#### [What you have to do]
Locate all lines in the data below that hold "paints" and show them.

---+---

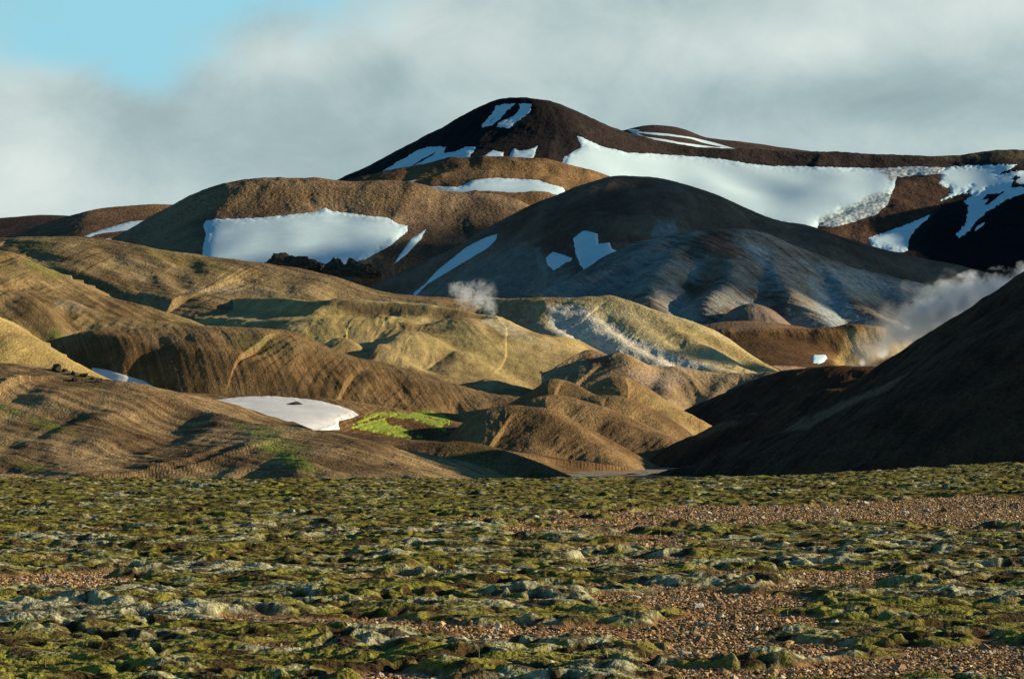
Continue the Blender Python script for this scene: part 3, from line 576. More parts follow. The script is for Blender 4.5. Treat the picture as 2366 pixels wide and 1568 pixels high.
# right: steep slopes turned away from the sun
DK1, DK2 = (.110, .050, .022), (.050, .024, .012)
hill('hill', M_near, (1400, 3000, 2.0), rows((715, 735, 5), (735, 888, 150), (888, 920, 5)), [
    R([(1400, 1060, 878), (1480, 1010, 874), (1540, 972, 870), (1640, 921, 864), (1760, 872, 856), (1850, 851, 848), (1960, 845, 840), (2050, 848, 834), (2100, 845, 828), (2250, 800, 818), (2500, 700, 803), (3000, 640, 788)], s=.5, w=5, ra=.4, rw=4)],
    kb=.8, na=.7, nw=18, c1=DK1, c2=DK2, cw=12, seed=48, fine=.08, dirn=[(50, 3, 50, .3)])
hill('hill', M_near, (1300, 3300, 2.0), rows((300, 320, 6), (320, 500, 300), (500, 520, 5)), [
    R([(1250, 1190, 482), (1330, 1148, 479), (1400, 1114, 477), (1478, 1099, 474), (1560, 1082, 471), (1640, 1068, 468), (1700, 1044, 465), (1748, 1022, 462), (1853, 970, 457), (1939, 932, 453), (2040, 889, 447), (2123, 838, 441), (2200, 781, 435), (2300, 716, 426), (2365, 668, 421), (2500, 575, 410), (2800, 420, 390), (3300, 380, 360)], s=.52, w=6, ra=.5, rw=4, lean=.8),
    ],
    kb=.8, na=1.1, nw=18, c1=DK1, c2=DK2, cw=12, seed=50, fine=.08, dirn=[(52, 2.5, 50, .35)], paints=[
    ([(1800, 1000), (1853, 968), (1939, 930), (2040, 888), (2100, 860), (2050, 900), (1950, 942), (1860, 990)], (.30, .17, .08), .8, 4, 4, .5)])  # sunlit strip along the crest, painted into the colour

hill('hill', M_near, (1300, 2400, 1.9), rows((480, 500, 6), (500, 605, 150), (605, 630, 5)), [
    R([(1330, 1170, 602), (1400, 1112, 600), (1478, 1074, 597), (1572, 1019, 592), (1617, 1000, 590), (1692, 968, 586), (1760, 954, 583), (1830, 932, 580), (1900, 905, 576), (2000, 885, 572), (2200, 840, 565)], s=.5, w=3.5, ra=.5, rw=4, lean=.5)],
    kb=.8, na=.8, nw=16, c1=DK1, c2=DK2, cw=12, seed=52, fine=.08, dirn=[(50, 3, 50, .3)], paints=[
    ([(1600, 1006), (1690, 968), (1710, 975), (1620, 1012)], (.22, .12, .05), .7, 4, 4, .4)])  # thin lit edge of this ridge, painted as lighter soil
# ------------------------------------------------------------------ snow
def za(k, x0, y0):
    return lambda pts: [(x0+k*a, y0+k*b) for a, b in pts]
Z1 = za(.3535, 739, 184.8); Z2 = za(.3771, 1478, 231); Z3 = za(.3535, 0, 388); Z4 = za(.3514, 646.7, 628.2); Z5 = za(.3535, 0, 785.2); Z6 = za(.3748, 1478, 600.5)
S_far = snow_mat('old_snow_far', 6., dirt=.06, bump=.03)
S_mid = snow_mat('old_snow', 2.5, dirt=.14, bump=.03)
S_near = snow_mat('grainy_old_snow', .8, dirt=.22, bump=.03)
DIRT = (.20, .17, .14)
patch('snow_patch', 'mountain', [[(1147, 243), (1191, 240), (1168, 259), (1149, 280), (1135, 291), (1110, 294), (1123, 279), (1138, 261)]], S_far, 3, 4, 'left one of the two snow streaks just under the dark summit', group='snow streaks under the summit', nz=4.5, nscale=7, seed=1)
patch('snow_patch', 'mountain', [[(1199, 240), (1229, 241), (1223, 261), (1202, 275), (1177, 296), (1146, 293), (1154, 280), (1181, 273), (1202, 252)]], S_far, 3, 4, 'right one of the two snow streaks just under the dark summit', group='snow streaks under the summit', nz=4.5, nscale=7, seed=2)
patch('snow_patch', 'mountain', [[(872, 402), (923, 372), (965, 347), (994, 339), (1029, 340), (1025, 354), (1047, 351), (1075, 340), (1103, 339), (1085, 362), (1085, 390), (900, 430)]], S_far, 5, 6, 'ragged shaded snow along the lower left flank of the dark mountain', nz=4, nscale=8, seed=3)
patch('snow_patch', 'mountain', [[(1118, 360), (1138, 347), (1163, 353), (1163, 375), (1118, 375)]], S_far, 3, 4, 'smallest snow scrap at the dark mountain foot, above the brown dome', nz=3, nscale=6, seed=4)
patch('snow_patch', 'mountain', [[(1177, 360), (1186, 342), (1199, 349), (1227, 344), (1241, 337), (1229, 375), (1180, 375)]], S_far, 3, 4, 'fringed snow scrap at the dark mountain foot beside the smallest scrap', nz=3, nscale=6, seed=5)
patch('snow_patch', 'mountain', [[(1331, 312), (1343, 340), (1305, 362), (1292, 390), (1297, 430), (1500, 450), (1700, 500), (1870, 545), (1893, 518), (1949, 491), (2006, 472), (2051, 468), (2066, 431), (2070, 410), (2110, 406), (2170, 402), (2185, 388), (2119, 384), (2025, 389), (1855, 385), (1791, 384), (1723, 378), (1667, 367), (1591, 361), (1499, 355), (1449, 353), (1425, 346), (1393, 340), (1361, 326)],
    [(1893, 523), (1893, 514), (1949, 491), (2006, 465), (2055, 453), (2051, 472), (2025, 495), (1968, 514), (1930, 524)]], S_far, 9, 10,
    'broad white snowfield below the long dark ridge, largest of all', nz=2.5, nscale=10, seed=6, dirt=[
    ([(1885, 530), (1893, 508), (1949, 484), (2006, 458), (2062, 440), (2060, 472), (2025, 500), (1968, 520)], DIRT, 5), ([(2010, 386), (2200, 380), (2190, 408), (2060, 420)], DIRT, 5)])
patch('snow_patch', 'mountain', [Z2([(1830, 440), (1890, 410), (2100, 400), (2310, 395), (2280, 418), (2190, 458), (2352, 430), (2800, 380), (2800, 470), (2352, 575), (2250, 610), (2130, 680), (2060, 740), (2020, 800), (1955, 848), (1940, 825), (2000, 750), (2012, 650), (1985, 620), (2040, 580), (2000, 570), (2020, 555), (1930, 590), (1840, 620), (1905, 570), (1900, 550), (1830, 510), (1855, 460)])], S_far, 6, 6,
    'ragged snowfield with a dripping tongue on the far right mountain', nz=5, nscale=9, seed=7, holes=[Z2([(2095, 610), (2130, 575), (2170, 575), (2235, 560), (2150, 630), (2110, 645), (2130, 610)])])
patch('snow_patch', 'mountain', [Z2([(2048, 806), (2062, 775), (2118, 743), (2100, 772)])], S_far, 3, 3, 'thin snow sliver right of the dripping snow tongue', nz=1, nscale=6, seed=8)
patch('snow_patch', 'mountain', [Z2([(1400, 845), (1530, 800), (1640, 760), (1780, 702), (1750, 740), (1690, 790), (1660, 830), (1645, 870), (1640, 925), (1550, 940), (1420, 900)])], S_far, 5, 5, 'wedge of snow in the gully below the right mountain', nz=3, nscale=8, seed=9)
patch('snow_patch', 'mountain.001', [[(1446, 298), (1478, 301), (1470, 304), (1540, 309), (1600, 318), (1650, 330), (1704, 346), (1650, 345), (1560, 339), (1490, 322), (1460, 307)]], S_far, 4, 3, 'long thin strip of bright snow behind the upper ridge', nz=.4, nscale=8, seed=10)
patch('snow_patch', 'hill.001', [Z3([(540, 447), (700, 392), (850, 352), (960, 338), (930, 420), (830, 520), (600, 520)])], S_mid, 4, 5, 'slanting snow strip on the small orange hill at far left', nz=1.5, seed=11)
patch('snow_patch', 'hill.002', [Z1([(610, 684), (670, 690), (700, 693), (900, 700), (950, 680), (1000, 655), (1130, 640), (1250, 645), (1420, 655), (1590, 705), (1620, 770), (1550, 860), (1390, 900), (1000, 860), (800, 780)])], S_mid, 6, 7, 'white snow lying under the round brown dome below the summit', nz=2, seed=12)
patch('snow_patch', 'hill.002', [Z1([(562, 662), (630, 654), (600, 668)])], S_mid, 2, 3, 'tiny snow fleck left of the snow under the brown dome', nz=.5, seed=13)
patch('snow_patch', 'hill.003', [Z3([(1320, 700), (1325, 520), (1345, 440), (1330, 380), (1345, 345), (1400, 335), (1600, 330), (1800, 318), (2050, 290), (2130, 258), (2180, 285)])+Z1([(200, 870), (340, 890), (440, 900), (520, 945), (575, 950), (570, 990), (450, 1090), (300, 1170), (260, 1180), (180, 1215), (100, 1300), (-100, 1330), (-380, 1280)])], S_mid, 6, 8, 'big rippled snowfield filling the bowl of the left brown hill', nz=2.5, seed=14)
patch('snow_patch', 'hill.003', [Z1([(697, 972), (668, 1018), (664, 1034), (560, 1145), (480, 1205), (515, 1150), (595, 1040)])], S_mid, 3, 4, 'narrow snow streak in the gully right of the big snow bowl', nz=1, seed=15)
patch('snow_patch', 'hill.004', [Z1([(1160, 1005), (1150, 1045), (1100, 1095), (950, 1185), (850, 1245), (700, 1335), (620, 1420), (600, 1400), (690, 1330), (760, 1250), (860, 1170), (960, 1090), (1080, 1030)])], S_mid, 3, 4, 'long curved snow streak down the left edge of the dark dome', nz=1, seed=16)
patch('snow_patch', 'hill.004', [Z1([(1655, 1035), (1720, 985), (1760, 990), (1815, 1005), (1820, 1070), (1895, 1060), (1905, 1100), (1975, 1135), (1880, 1200), (1740, 1260), (1700, 1210), (1670, 1130)])], S_mid, 4, 5, 'jagged heart shaped snow patch on the shaded dark dome', nz=2, nscale=9, seed=17)
patch('snow_patch', 'hill.004', [Z1([(1475, 1165), (1520, 1122), (1600, 1145), (1650, 1165), (1640, 1185), (1610, 1190), (1530, 1245), (1490, 1210)])], S_mid, 4, 5, 'small jagged snow patch left of the heart shaped one', nz=2, nscale=9, seed=18)
patch('snow_patch', 'hill.004', [Z2([(895, 893), (1000, 938), (1108, 978), (1060, 977), (950, 932)])], S_mid, 2, 3, 'hair thin snow line on the right shoulder of the dark dome', nz=.5, seed=19)
patch('snow_patch', 'hill.007', [Z6([(1056, 602), (1072, 584), (1142, 583), (1155, 605), (1135, 630), (1100, 641), (1065, 634)])], S_near, 2.5, 5, 'small isolated round snow patch at the foot of the brown mound on the right', nz=1, seed=20)
patch('snow_patch', 'hill.014', [Z5([(1190, 388), (1350, 395), (1450, 385), (1600, 368), (1750, 365), (1900, 375), (2080, 395), (2220, 430), (2300, 460), (2345, 490), (2300, 510), (2215, 530), (2210, 555), (2222, 583), (2150, 590), (1950, 640), (1700, 640), (1500, 590), (1390, 520), (1200, 440)])], S_near, 1.6, 6, 'nearest and whitest snow patch, in the hollow behind the left slope', nz=1.2, seed=21, col=(.84, .82, .78))
patch('snow_patch', 'hill.014', [Z5([(600, 180), (700, 195), (850, 240), (950, 270), (1000, 303), (1020, 360), (900, 340), (760, 290), (600, 240)])], S_near, 1.2, 4, 'thin snow strip behind the dark lava blocks on the left', nz=.2, seed=22, col=(.84, .82, .78))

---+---

#### [The response]
    kb=.8, na=1.1, nw=18, c1=DK1, c2=DK2, cw=12, seed=50, fine=.08, dirn=[(52, 2.5, 50, .35)], paints=[
    kb=.8, na=.8, nw=16, c1=DK1, c2=DK2, cw=12, seed=52, fine=.08, dirn=[(50, 3, 50, .3)], paints=[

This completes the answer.